- **DATASET EXCERPT**:
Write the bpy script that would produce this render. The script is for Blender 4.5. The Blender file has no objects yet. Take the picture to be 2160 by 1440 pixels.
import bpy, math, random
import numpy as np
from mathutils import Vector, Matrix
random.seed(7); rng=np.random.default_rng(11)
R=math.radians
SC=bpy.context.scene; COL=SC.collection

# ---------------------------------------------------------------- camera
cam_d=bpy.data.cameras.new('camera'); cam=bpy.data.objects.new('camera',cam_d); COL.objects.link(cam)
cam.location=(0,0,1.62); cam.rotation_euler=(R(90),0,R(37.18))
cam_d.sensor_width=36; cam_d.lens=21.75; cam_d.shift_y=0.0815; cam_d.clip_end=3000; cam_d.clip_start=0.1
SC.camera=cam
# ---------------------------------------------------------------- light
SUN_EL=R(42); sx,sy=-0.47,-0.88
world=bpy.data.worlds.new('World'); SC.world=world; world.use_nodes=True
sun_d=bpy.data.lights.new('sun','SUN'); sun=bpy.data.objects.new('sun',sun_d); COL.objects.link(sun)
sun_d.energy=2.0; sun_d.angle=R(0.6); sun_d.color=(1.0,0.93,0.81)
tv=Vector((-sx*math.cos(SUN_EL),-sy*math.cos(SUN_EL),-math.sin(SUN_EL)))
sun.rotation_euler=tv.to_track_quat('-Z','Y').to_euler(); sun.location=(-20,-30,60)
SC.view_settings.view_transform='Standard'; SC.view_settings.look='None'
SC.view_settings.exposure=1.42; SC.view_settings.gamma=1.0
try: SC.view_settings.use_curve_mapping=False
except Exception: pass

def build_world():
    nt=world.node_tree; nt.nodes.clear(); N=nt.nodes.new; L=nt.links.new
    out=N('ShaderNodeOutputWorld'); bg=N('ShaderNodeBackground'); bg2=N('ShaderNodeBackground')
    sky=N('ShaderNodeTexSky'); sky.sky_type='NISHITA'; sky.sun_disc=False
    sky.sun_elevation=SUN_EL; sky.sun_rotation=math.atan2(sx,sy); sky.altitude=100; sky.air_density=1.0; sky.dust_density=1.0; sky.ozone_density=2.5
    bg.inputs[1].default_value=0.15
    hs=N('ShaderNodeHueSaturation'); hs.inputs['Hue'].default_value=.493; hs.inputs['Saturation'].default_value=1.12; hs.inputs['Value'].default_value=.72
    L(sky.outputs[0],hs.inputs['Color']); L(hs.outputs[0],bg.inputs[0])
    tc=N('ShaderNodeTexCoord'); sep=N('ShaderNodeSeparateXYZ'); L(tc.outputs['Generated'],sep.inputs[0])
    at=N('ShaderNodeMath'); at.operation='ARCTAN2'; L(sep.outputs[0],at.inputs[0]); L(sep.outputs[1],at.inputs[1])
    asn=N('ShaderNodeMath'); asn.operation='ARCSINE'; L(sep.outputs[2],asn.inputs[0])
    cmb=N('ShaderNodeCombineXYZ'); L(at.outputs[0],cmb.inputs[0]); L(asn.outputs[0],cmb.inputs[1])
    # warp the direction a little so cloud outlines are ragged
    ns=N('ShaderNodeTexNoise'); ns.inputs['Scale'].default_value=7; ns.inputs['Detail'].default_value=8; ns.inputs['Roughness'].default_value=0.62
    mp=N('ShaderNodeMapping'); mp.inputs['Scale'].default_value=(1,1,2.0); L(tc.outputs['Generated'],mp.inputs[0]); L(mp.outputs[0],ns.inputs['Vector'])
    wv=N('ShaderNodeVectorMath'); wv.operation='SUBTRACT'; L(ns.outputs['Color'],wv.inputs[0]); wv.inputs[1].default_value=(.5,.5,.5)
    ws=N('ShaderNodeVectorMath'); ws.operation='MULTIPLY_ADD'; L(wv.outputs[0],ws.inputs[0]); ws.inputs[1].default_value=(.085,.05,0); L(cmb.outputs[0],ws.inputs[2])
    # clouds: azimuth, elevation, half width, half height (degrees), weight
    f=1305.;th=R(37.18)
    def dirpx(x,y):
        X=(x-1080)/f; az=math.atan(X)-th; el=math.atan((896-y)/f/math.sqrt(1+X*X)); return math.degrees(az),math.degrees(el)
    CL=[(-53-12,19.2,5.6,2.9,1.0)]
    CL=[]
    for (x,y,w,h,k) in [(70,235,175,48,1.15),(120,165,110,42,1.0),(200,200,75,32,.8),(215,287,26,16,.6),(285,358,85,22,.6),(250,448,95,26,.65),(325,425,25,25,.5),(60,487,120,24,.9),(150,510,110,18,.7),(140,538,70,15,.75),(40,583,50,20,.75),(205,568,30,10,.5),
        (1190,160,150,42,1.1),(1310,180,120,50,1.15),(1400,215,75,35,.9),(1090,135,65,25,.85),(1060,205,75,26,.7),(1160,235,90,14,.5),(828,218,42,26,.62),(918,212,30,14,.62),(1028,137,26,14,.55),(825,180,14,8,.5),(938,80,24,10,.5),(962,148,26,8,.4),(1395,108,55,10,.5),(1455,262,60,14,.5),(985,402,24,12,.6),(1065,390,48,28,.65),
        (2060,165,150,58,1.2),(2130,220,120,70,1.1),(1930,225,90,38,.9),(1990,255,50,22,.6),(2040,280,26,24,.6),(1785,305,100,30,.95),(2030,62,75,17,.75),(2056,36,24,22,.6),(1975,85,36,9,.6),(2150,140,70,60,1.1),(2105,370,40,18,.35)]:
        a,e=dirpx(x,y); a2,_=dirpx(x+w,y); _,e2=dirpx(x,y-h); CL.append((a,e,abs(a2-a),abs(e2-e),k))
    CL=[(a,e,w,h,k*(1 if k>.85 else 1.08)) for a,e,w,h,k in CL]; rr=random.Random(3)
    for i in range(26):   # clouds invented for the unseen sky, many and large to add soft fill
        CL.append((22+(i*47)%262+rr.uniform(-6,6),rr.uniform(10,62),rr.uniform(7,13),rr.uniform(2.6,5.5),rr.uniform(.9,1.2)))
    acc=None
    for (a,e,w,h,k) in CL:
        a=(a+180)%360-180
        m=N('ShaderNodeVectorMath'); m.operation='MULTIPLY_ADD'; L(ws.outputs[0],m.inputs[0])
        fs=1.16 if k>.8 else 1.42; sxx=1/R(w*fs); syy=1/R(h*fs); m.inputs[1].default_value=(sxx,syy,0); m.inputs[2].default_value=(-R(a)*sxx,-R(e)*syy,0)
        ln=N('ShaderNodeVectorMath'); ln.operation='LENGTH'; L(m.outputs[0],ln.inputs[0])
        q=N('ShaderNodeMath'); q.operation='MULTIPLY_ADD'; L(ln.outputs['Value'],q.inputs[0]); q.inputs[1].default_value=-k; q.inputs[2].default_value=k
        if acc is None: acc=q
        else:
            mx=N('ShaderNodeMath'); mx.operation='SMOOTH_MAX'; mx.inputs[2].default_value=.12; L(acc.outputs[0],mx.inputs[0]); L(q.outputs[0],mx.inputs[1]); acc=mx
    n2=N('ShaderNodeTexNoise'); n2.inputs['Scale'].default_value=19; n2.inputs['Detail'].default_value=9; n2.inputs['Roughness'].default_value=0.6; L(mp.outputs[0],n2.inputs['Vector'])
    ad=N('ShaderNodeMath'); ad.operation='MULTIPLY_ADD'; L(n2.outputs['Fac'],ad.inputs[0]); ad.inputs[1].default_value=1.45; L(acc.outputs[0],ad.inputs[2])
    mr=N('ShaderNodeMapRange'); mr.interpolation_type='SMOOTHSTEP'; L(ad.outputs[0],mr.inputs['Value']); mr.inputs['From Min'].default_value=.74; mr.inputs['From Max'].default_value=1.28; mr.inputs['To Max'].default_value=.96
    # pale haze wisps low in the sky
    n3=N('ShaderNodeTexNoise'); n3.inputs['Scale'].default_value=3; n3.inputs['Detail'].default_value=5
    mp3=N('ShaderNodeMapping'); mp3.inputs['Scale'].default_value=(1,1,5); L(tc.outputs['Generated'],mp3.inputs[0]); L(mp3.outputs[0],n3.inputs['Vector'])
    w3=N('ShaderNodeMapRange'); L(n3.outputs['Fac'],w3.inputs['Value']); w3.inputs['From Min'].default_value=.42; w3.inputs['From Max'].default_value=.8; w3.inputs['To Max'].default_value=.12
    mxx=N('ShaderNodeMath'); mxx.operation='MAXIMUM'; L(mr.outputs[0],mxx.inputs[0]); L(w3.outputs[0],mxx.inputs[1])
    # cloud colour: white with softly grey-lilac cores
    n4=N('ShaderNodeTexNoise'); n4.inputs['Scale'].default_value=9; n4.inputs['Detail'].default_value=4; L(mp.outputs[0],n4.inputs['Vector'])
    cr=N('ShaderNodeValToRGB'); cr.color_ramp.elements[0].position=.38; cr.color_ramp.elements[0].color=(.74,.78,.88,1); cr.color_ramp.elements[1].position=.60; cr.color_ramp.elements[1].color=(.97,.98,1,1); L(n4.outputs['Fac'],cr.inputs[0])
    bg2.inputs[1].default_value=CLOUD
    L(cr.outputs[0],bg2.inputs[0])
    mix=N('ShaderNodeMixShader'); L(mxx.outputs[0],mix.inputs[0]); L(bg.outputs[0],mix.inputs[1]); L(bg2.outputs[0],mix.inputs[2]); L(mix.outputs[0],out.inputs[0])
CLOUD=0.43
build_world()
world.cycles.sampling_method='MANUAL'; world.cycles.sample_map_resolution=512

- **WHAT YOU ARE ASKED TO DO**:
Retype only the lines running from the top of the listing to the line that holds "SC=bpy.context.scene; COL=SC.collection", both ends included.

- **WRITTEN ANSWER**:
Write the bpy script that would produce this render. The script is for Blender 4.5. The Blender file has no objects yet. Take the picture to be 2160 by 1440 pixels.
import bpy, math, random
import numpy as np
from mathutils import Vector, Matrix
random.seed(7); rng=np.random.default_rng(11)
R=math.radians
SC=bpy.context.scene; COL=SC.collection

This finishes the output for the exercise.